%%
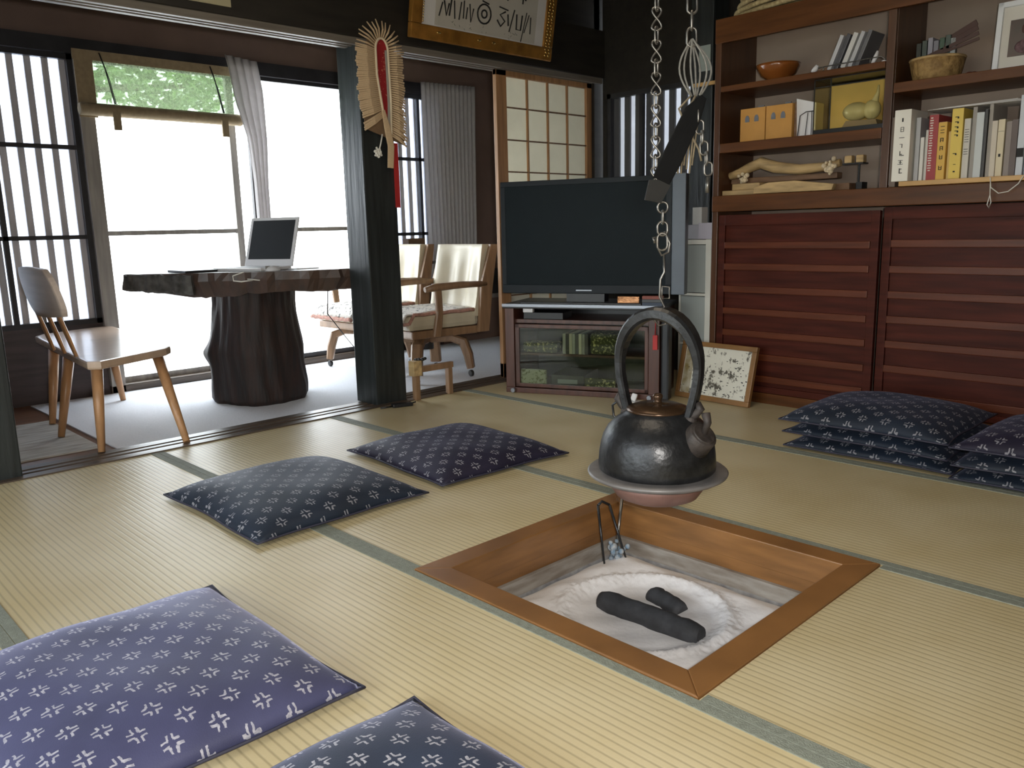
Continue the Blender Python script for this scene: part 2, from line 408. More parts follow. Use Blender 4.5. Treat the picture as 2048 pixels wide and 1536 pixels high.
# ------------------------------------------------------------------ room shell
XL, XR, YB, YS, YW, ZC = -3.3, 3.15, -3.6, 1.865, 3.5, 2.62
HX0, HX1, HY0, HY1 = 0.0, 0.905, -0.936, 0.0
fl = MB()
for lo, hi in (((XL, YB, -.06), (HX0, YS, 0)), ((HX1, YB, -.06), (XR, YS, 0)), ((HX0, YB, -.06), (HX1, HY0, 0)), ((HX0, HY1, -.06), (HX1, YS, 0))):
    fl.box(lo, hi)
floor = struct('floor', fl, 'tatami')
hb = .029
def heri(x0, x1, y0, y1):
    MB().box((x0, y0, -.004), (x1, y1, .0022), .001).build('border_strip', M['heri'], floor)
for s in (-2, -1, 0, 1, 2):
    x = s * .91
    for sg in (-1, 1):
        a, b = (x - hb, x - .0006) if sg < 0 else (x + .0006, x + hb)
        if s == 0 and sg > 0:
            heri(a, b, HY1 + .004, YS - .003); heri(a, b, YB + .01, HY0 - .004)
        elif s == 1 and sg < 0:
            heri(a, b, HY1 + .004, YS - .003); heri(a, b, YB + .01, HY0 - .004)
        else: heri(a, b, YB + .01, YS - .003)
# engawa
struct('floor_engawa', box((-1.6, 2.06, -.06), (3.75, YW, 0)), 'engawa_wood')
struct('sill', MB().box((-1.6, YS, -.06), (3.14, 1.92, .006)).box((-1.6, 1.92, -.06), (3.14, 1.945, -.003)).box((-1.6, 1.945, -.06), (3.14, 1.975, .006))
       .box((-1.6, 1.975, -.06), (3.14, 2.0, -.003)).box((-1.6, 2.0, -.06), (3.14, 2.06, .006)), 'sill')['kind'] = 'structure'
# lintel with two sliding grooves
struct('lintel', MB().box((XL, 1.90, 1.872), (3.14, 1.925, 1.94)).box((XL, 1.925, 1.885), (3.14, 1.95, 1.94)).box((XL, 1.95, 1.872), (3.14, 1.965, 1.94))
       .box((XL, 1.965, 1.885), (3.14, 1.99, 1.94)).box((XL, 1.99, 1.872), (3.14, 2.02, 1.94)), 'kamoi')
struct('beam', box((XL, 1.885, 1.905), (3.148, 2.06, 2.20), .004), 'dark')
struct('wall_front', box((XL, 1.93, 2.20), (3.148, 2.03, ZC)), 'dark')
struct('pillar_1', box((1.21, 1.905, 0), (1.412, 2.10, ZC), .006), 'post')
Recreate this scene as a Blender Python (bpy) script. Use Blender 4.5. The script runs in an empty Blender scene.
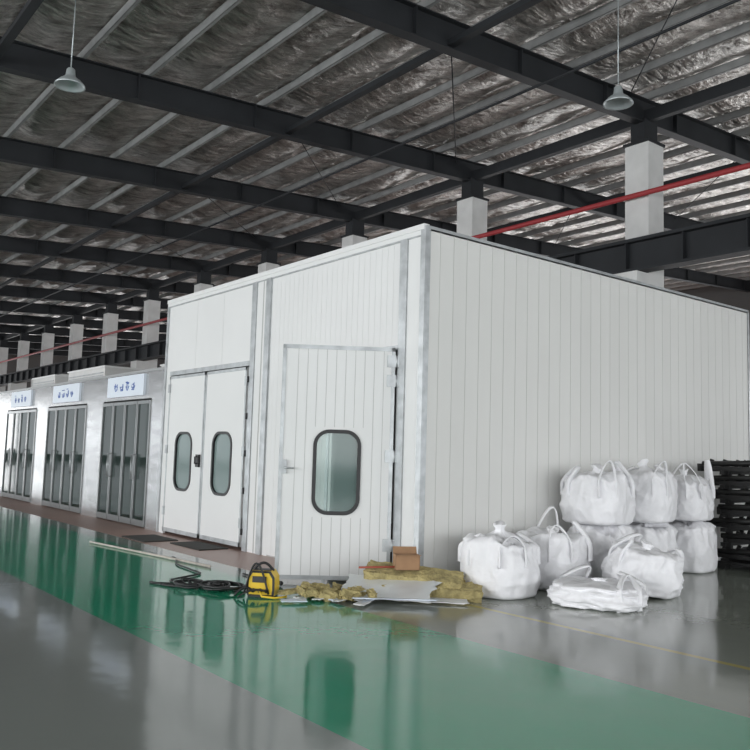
import bpy, math, random
from mathutils import Vector, Matrix, noise
R = random.Random(7)
S = bpy.context.scene
S.view_settings.view_transform = 'Standard'
S.view_settings.look = 'None'

# ------------------------------------------------------------- materials
def mat(name, col, rough=0.6, metal=0.0, var=0.0, vscale=2.0, bump=0.0, bscale=20.0, spec=0.5, emit=0, stretch=(1,1,1), rvar=0.0):
    m = bpy.data.materials.new(name); m.use_nodes = True
    nt = m.node_tree; b = nt.nodes['Principled BSDF']
    b.inputs['Base Color'].default_value = (*col, 1)
    b.inputs['Roughness'].default_value = rough
    b.inputs['Metallic'].default_value = metal
    b.inputs['Specular IOR Level'].default_value = spec
    tc = nt.nodes.new('ShaderNodeTexCoord'); mp = nt.nodes.new('ShaderNodeMapping')
    mp.inputs['Scale'].default_value = stretch
    nt.links.new(tc.outputs['Object'], mp.inputs[0])
    if var > 0:
        n = nt.nodes.new('ShaderNodeTexNoise'); n.inputs['Scale'].default_value = vscale; n.inputs['Detail'].default_value = 6
        nt.links.new(mp.outputs[0], n.inputs['Vector'])
        cr = nt.nodes.new('ShaderNodeValToRGB')
        cr.color_ramp.elements[0].position = .3; cr.color_ramp.elements[1].position = .7
        cr.color_ramp.elements[0].color = (*[c*(1-var) for c in col], 1)
        cr.color_ramp.elements[1].color = (*[min(1, c*(1+var)) for c in col], 1)
        nt.links.new(n.outputs['Fac'], cr.inputs[0]); nt.links.new(cr.outputs[0], b.inputs['Base Color'])
    if bump > 0:
        n2 = nt.nodes.new('ShaderNodeTexNoise'); n2.inputs['Scale'].default_value = bscale; n2.inputs['Detail'].default_value = 5
        nt.links.new(mp.outputs[0], n2.inputs['Vector'])
        bp = nt.nodes.new('ShaderNodeBump'); bp.inputs['Strength'].default_value = bump; bp.inputs['Distance'].default_value = .03
        nt.links.new(n2.outputs['Fac'], bp.inputs['Height']); nt.links.new(bp.outputs[0], b.inputs['Normal'])
    return m

M_panel  = mat('white_coated_panel', (.73,.735,.73), .5, var=.02, vscale=.8, spec=.3)
M_panelS = mat('white_side_panel', (.70,.70,.68), .5, var=.02, vscale=.8, spec=.3)
M_panelS2= mat('white_side_panel_b', (.685,.685,.665), .5, var=.02, vscale=.8, spec=.3)
M_groove = mat('panel_groove', (.44,.44,.43), .7)
M_grooveS= mat('side_panel_groove', (.60,.60,.58), .7)
M_galv   = mat('galvanised_steel', (.44,.46,.47), .4, .5, var=.2, vscale=6)
M_stain  = mat('stainless_steel', (.58,.58,.58), .25, .85, var=.15, vscale=1.2, stretch=(1,1,6))
M_alu    = mat('aluminium_frame', (.42,.43,.43), .35, .6)
M_aludk  = mat('door_leaf_frame', (.24,.25,.25), .3, .7)
M_black  = mat('black_rubber', (.012,.012,.013), .45)
M_steel  = mat('dark_painted_steel', (.020,.022,.025), .65, var=.2, vscale=1, spec=.3)
M_purlin = mat('galvanised_purlin', (.36,.365,.365), .5, .2, var=.15, vscale=3)
M_conc   = mat('white_concrete', (.62,.62,.61), .8, var=.08, vscale=2)
M_red    = mat('red_pipe_paint', (.32,.03,.035), .6)
M_wool   = mat('mineral_wool', (.42,.35,.16), .95, var=.35, vscale=10, bump=1, bscale=40)
M_bag    = mat('woven_polypropylene', (.86,.86,.88), .6, var=.03, vscale=5, bump=.6, bscale=9, spec=.3)
M_card   = mat('cardboard', (.34,.20,.11), .85, var=.1, vscale=8)
M_yel    = mat('yellow_plastic', (.78,.52,.03), .45)
M_blue   = mat('sign_blue', (.05,.12,.40), .5)
M_signw  = mat('sign_white', (.70,.76,.84), .4)
M_pole   = mat('pale_pole', (.50,.45,.40), .4, var=.15, vscale=10)
M_mesh   = mat('black_metal', (.018,.018,.018), .5, .2, var=.3, vscale=5)
M_wallg  = mat('grey_wall', (.10,.10,.10), .8, var=.1, vscale=.5)
M_mat_   = mat('rubber_mat', (.04,.04,.037), .8)
M_tin    = mat('offcut_sheet', (.70,.72,.72), .3, .2)
M_lampsh = mat('lamp_shade', (.50,.55,.56), .35, .4)
M_redb   = mat('red_batten', (.35,.08,.05), .6)

def glassmat(name, tint, rough=.06, transp=.35):
    m = bpy.data.materials.new(name); m.use_nodes = True; nt = m.node_tree
    b = nt.nodes['Principled BSDF']; b.inputs['Base Color'].default_value = (*tint,1)
    b.inputs['Roughness'].default_value = rough; b.inputs['Specular IOR Level'].default_value = .8
    t = nt.nodes.new('ShaderNodeBsdfTransparent'); t.inputs[0].default_value = (.75,.85,.82,1)
    mx = nt.nodes.new('ShaderNodeMixShader'); mx.inputs[0].default_value = transp
    nt.links.new(b.outputs[0], mx.inputs[1]); nt.links.new(t.outputs[0], mx.inputs[2])
    nt.links.new(mx.outputs[0], nt.nodes['Material Output'].inputs[0]); return m
M_glass = glassmat('greenish_glass', (.20,.30,.28), .08, .5)
M_glassD= glassmat('double_door_glass', (.27,.35,.34), .1, .25)
M_dglass= glassmat('dark_booth_glass', (.015,.035,.03), .03, .45)

def foil():
    m = bpy.data.materials.new('foil_insulation'); m.use_nodes = True; nt = m.node_tree
    b = nt.nodes['Principled BSDF']; b.inputs['Metallic'].default_value = .7
    tc = nt.nodes.new('ShaderNodeTexCoord')
    mp = nt.nodes.new('ShaderNodeMapping'); mp.inputs['Scale'].default_value = (2.2, .8, 1)
    nt.links.new(tc.outputs['Object'], mp.inputs[0])
    n = nt.nodes.new('ShaderNodeTexNoise'); n.inputs['Scale'].default_value = 1.6; n.inputs['Detail'].default_value = 9; n.inputs['Roughness'].default_value=.8
    nt.links.new(mp.outputs[0], n.inputs['Vector'])
    cr = nt.nodes.new('ShaderNodeValToRGB')
    e = cr.color_ramp.elements; e[0].position=.36; e[0].color=(.17,.155,.14,1); e[1].position=.66; e[1].color=(.80,.77,.73,1)
    nt.links.new(n.outputs['Fac'], cr.inputs[0]); nt.links.new(cr.outputs[0], b.inputs['Base Color'])
    b.inputs['Roughness'].default_value = .38
    v = nt.nodes.new('ShaderNodeTexNoise'); v.inputs['Scale'].default_value = 3.0; v.inputs['Detail'].default_value = 6; v.inputs['Distortion'].default_value=.2
    nt.links.new(mp.outputs[0], v.inputs['Vector'])
    bp = nt.nodes.new('ShaderNodeBump'); bp.inputs['Strength'].default_value = 1; bp.inputs['Distance'].default_value = .17
    nt.links.new(v.outputs['Fac'], bp.inputs['Height']); nt.links.new(bp.outputs[0], b.inputs['Normal'])
    return m
M_foil = foil()

def floormat():
    m = bpy.data.materials.new('epoxy_floor'); m.use_nodes = True; nt = m.node_tree; L = nt.links
    b = nt.nodes['Principled BSDF']
    g = nt.nodes.new('ShaderNodeNewGeometry'); sx = nt.nodes.new('ShaderNodeSeparateXYZ'); L.new(g.outputs['Position'], sx.inputs[0])
    def cmp(out, thr, op='GREATER_THAN'):
        n = nt.nodes.new('ShaderNodeMath'); n.operation = op; n.inputs[1].default_value = thr; L.new(out, n.inputs[0]); return n.outputs[0]
    def mul(a, c):
        n = nt.nodes.new('ShaderNodeMath'); n.operation='MULTIPLY'; L.new(a, n.inputs[0]); L.new(c, n.inputs[1]); return n.outputs[0]
    def mix(f, a, c):
        n = nt.nodes.new('ShaderNodeMix'); n.data_type='RGBA'; L.new(f, n.inputs[0])
        for i, v in ((6,a),(7,c)):
            if isinstance(v, tuple): n.inputs[i].default_value = (*v,1)
            else: L.new(v, n.inputs[i])
        return n.outputs[2]
    X, Y = sx.outputs[0], sx.outputs[1]
    ns = nt.nodes.new('ShaderNodeTexNoise'); ns.inputs['Scale'].default_value = .5; ns.inputs['Detail'].default_value = 7
    L.new(g.outputs['Position'], ns.inputs['Vector'])
    near = (.26,.285,.27); green = (.008,.34,.18); far = (.24,.26,.225); brown=(.40,.26,.22)
    col = mix(mul(cmp(Y,-3.75), cmp(Y,-1.39,'LESS_THAN')), near, green)
    col = mix(cmp(Y,-1.39), col, far)
    mr = nt.nodes.new('ShaderNodeMapRange'); mr.inputs[1].default_value=.35; mr.inputs[2].default_value=.7; mr.inputs[3].default_value=0; mr.inputs[4].default_value=.18
    L.new(ns.outputs['Fac'], mr.inputs[0])
    col = mix(mr.outputs[0], col, (.25,.29,.26))
    strip = mul(cmp(Y,-1.0), cmp(X,-1.6,'LESS_THAN'))
    col = mix(strip, col, brown)
    col = mix(mul(mul(cmp(Y,-.20), cmp(Y,-.12,'LESS_THAN')), cmp(X,.7)), col, (.40,.35,.12))
    L.new(col, b.inputs['Base Color'])
    mr2 = nt.nodes.new('ShaderNodeMapRange'); mr2.inputs[1].default_value=.3; mr2.inputs[2].default_value=.7; mr2.inputs[3].default_value=.06; mr2.inputs[4].default_value=.15
    L.new(ns.outputs['Fac'], mr2.inputs[0])
    ad = nt.nodes.new('ShaderNodeMath'); ad.operation='MULTIPLY_ADD'; ad.inputs[1].default_value=.3
    L.new(strip, ad.inputs[0]); L.new(mr2.outputs[0], ad.inputs[2]); L.new(ad.outputs[0], b.inputs['Roughness'])
    n2 = nt.nodes.new('ShaderNodeTexNoise'); n2.inputs['Scale'].default_value = 2.5; n2.inputs['Detail'].default_value = 3
    L.new(g.outputs['Position'], n2.inputs['Vector'])
    bp = nt.nodes.new('ShaderNodeBump'); bp.inputs['Strength'].default_value=.12; bp.inputs['Distance'].default_value=.02
    L.new(n2.outputs['Fac'], bp.inputs['Height']); L.new(bp.outputs[0], b.inputs['Normal'])
    b.inputs['Specular IOR Level'].default_value = .9
    return m
M_floor = floormat()

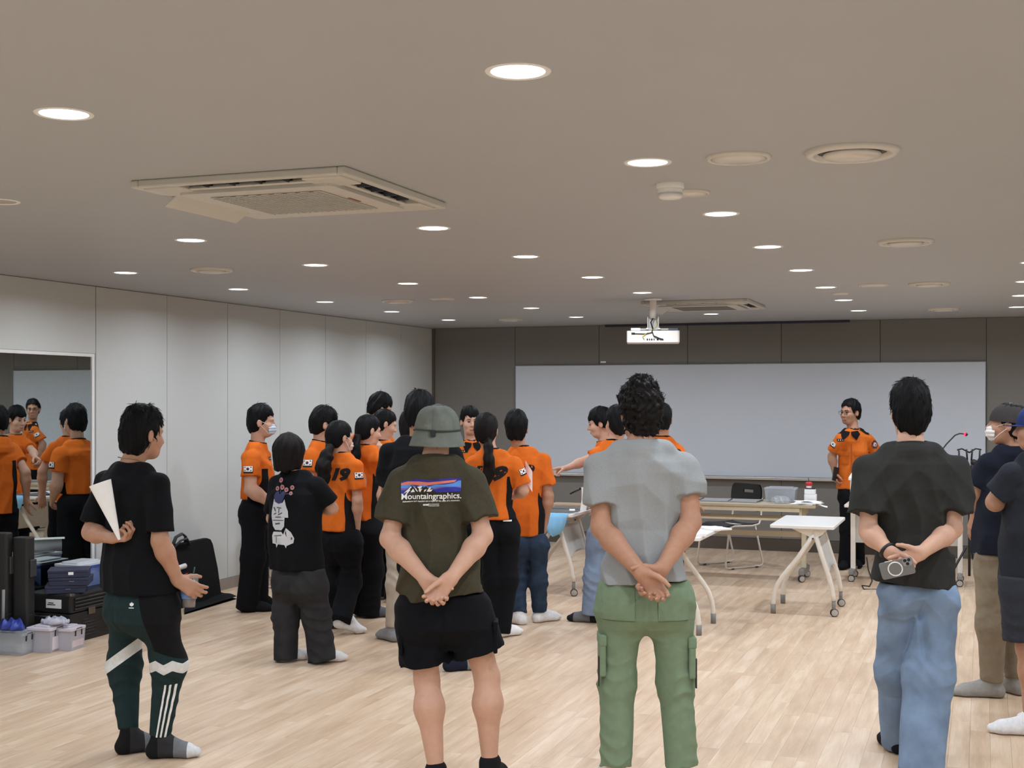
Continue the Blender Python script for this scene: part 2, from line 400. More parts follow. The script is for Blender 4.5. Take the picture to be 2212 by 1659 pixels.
%%
■ What is required ■
Quote, please, every line of the material above from its start through the line that has "ZC), .006), 'post')", reproducing the words exactly and dropping any images.

■ Response for this exercise ■
Continue the Blender Python script for this scene: part 2, from line 408. More parts follow. Use Blender 4.5. Treat the picture as 2048 pixels wide and 1536 pixels high.
# ------------------------------------------------------------------ room shell
XL, XR, YB, YS, YW, ZC = -3.3, 3.15, -3.6, 1.865, 3.5, 2.62
HX0, HX1, HY0, HY1 = 0.0, 0.905, -0.936, 0.0
fl = MB()
for lo, hi in (((XL, YB, -.06), (HX0, YS, 0)), ((HX1, YB, -.06), (XR, YS, 0)), ((HX0, YB, -.06), (HX1, HY0, 0)), ((HX0, HY1, -.06), (HX1, YS, 0))):
    fl.box(lo, hi)
floor = struct('floor', fl, 'tatami')
hb = .029
def heri(x0, x1, y0, y1):
    MB().box((x0, y0, -.004), (x1, y1, .0022), .001).build('border_strip', M['heri'], floor)
for s in (-2, -1, 0, 1, 2):
    x = s * .91
    for sg in (-1, 1):
        a, b = (x - hb, x - .0006) if sg < 0 else (x + .0006, x + hb)
        if s == 0 and sg > 0:
            heri(a, b, HY1 + .004, YS - .003); heri(a, b, YB + .01, HY0 - .004)
        elif s == 1 and sg < 0:
            heri(a, b, HY1 + .004, YS - .003); heri(a, b, YB + .01, HY0 - .004)
        else: heri(a, b, YB + .01, YS - .003)
# engawa
struct('floor_engawa', box((-1.6, 2.06, -.06), (3.75, YW, 0)), 'engawa_wood')
struct('sill', MB().box((-1.6, YS, -.06), (3.14, 1.92, .006)).box((-1.6, 1.92, -.06), (3.14, 1.945, -.003)).box((-1.6, 1.945, -.06), (3.14, 1.975, .006))
       .box((-1.6, 1.975, -.06), (3.14, 2.0, -.003)).box((-1.6, 2.0, -.06), (3.14, 2.06, .006)), 'sill')['kind'] = 'structure'
# lintel with two sliding grooves
struct('lintel', MB().box((XL, 1.90, 1.872), (3.14, 1.925, 1.94)).box((XL, 1.925, 1.885), (3.14, 1.95, 1.94)).box((XL, 1.95, 1.872), (3.14, 1.965, 1.94))
       .box((XL, 1.965, 1.885), (3.14, 1.99, 1.94)).box((XL, 1.99, 1.872), (3.14, 2.02, 1.94)), 'kamoi')
struct('beam', box((XL, 1.885, 1.905), (3.148, 2.06, 2.20), .004), 'dark')
struct('wall_front', box((XL, 1.93, 2.20), (3.148, 2.03, ZC)), 'dark')
struct('pillar_1', box((1.21, 1.905, 0), (1.412, 2.10, ZC), .006), 'post')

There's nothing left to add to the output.